What's your point, exactly? Slaveholders and abolitionists certainly chose to respect different people in the 19th century. That doesn't change the fact that slaveholders who judged people based on how large their plantation was were horrible people not worthy of our respect.
And to drive the point home: those diamonds you see in rings have a non-negligible chance of coming from child slaves, who have been torn from their families in civil war and will probably be setting off land mines once the diamond mines run out. I actively disrespect the choice to purchase them.
The point is not about who you should or should not respect. The point is that other people are going to respect certain aspects in people that you don't agree with, and it's silly to say that respect is not real just because you don't agree with its motivations. It's the same reason we don't like c# developers who say that python devs aren't real programmers.
Do you honestly believe that you are so obviously correct, anyone who disagrees with you must only be doing it because they are financially invested in presenting that way?
I found it quite hard to extract anything from those articles. I think what it's trying to say is that if the ring becomes an issue then the relationship may be far from perfect anyway.
The main thing I took away was in this passage:
"you prove to me I'm worth it. ...make me know how valuable I am. Because I don't have any idea..."
But then, I don't see how she'll be satisfied with any ring. Surely if a guy could sacrifice this much he could sacrifice just a bit more - so she may not be that valuable to him. I don't even want to start thinking about a guy who can afford a bigger rock suddenly showing up :D
Basically, the moral of the story, for me, was: 1) Avoid women who don't know their worth and require external confirmations; 2) Develop your own sense of self-worth by doing something worthwhile, then finding a like-minded woman would be easier.
That's not the point though. If anything is worth the respect of your peers there it's what you do to earn the money, not shiny rocks that you spend the cash on.
It's important to think about how this is a product of the people with whom one surround oneself.

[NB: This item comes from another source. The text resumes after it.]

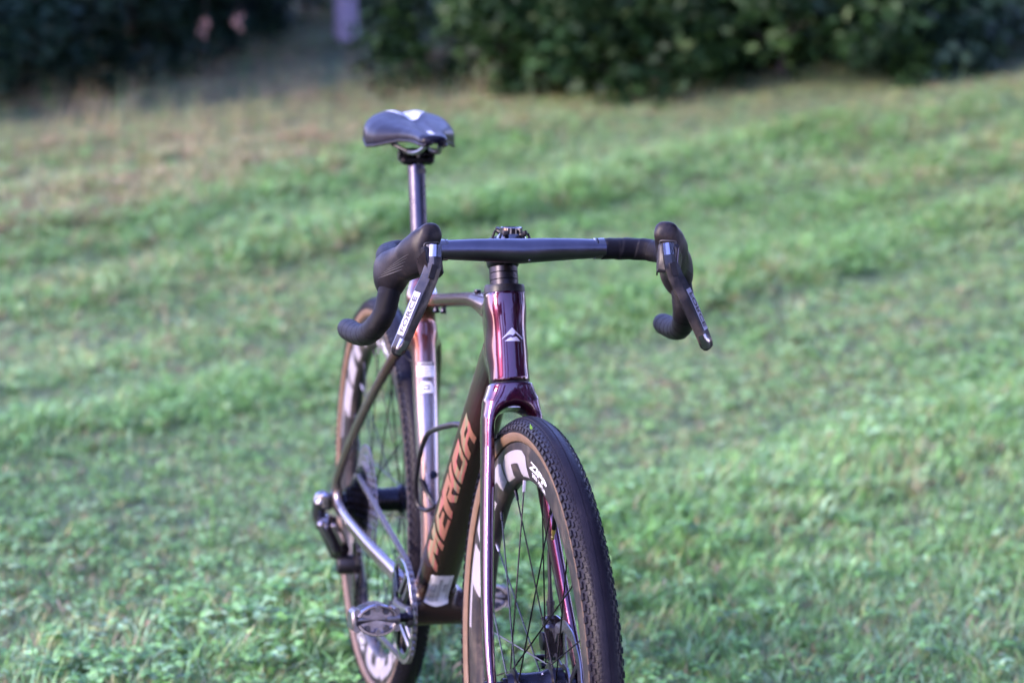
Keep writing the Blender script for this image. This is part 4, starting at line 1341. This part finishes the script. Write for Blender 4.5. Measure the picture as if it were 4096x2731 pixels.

I think my SO would be happy with an alternative stone (or perhaps no stone at all!) and that's because her and my friends largely aren't the type to ogle a ring, a watch, or a car. Friends that do fancy material things are able to recognize it and laugh at their own materialistic tendencies because they are the outliers in our circles. Watches are cool but experiences are cooler (plus my g-shock from '98 happily survives the abuse travel and hobbies give it).
Now, we aren't a couple that will settle for tying human hair around our fingers and calling it a wedding band, but I sure as hell won't be spending 20 grand on a rock. And my friends will happily accept the free rounds that savings can cover over the next xx years.
Exactly. If you aren't into those sorts of symbols, odds are the friends you select aren't, either. None of my friends had diamonds - including me - and none of the rest of us cared, one way or the other.
This is, sadly, so very very true.
When I was proposing I wanted to get an alternative precious stone that would be actually rate - or, at least, a man-made diamond. I told my SO everything about how they're not rare, the price-fixing, the conflict diamonds - but she barely budged because of what her friends would think of it. I managed to sell the idea of a man-made diamond, but eventually had to settle for a natural one which wasn't sourced from Africa because of just how rare they are and how difficult it was to ship them to my country.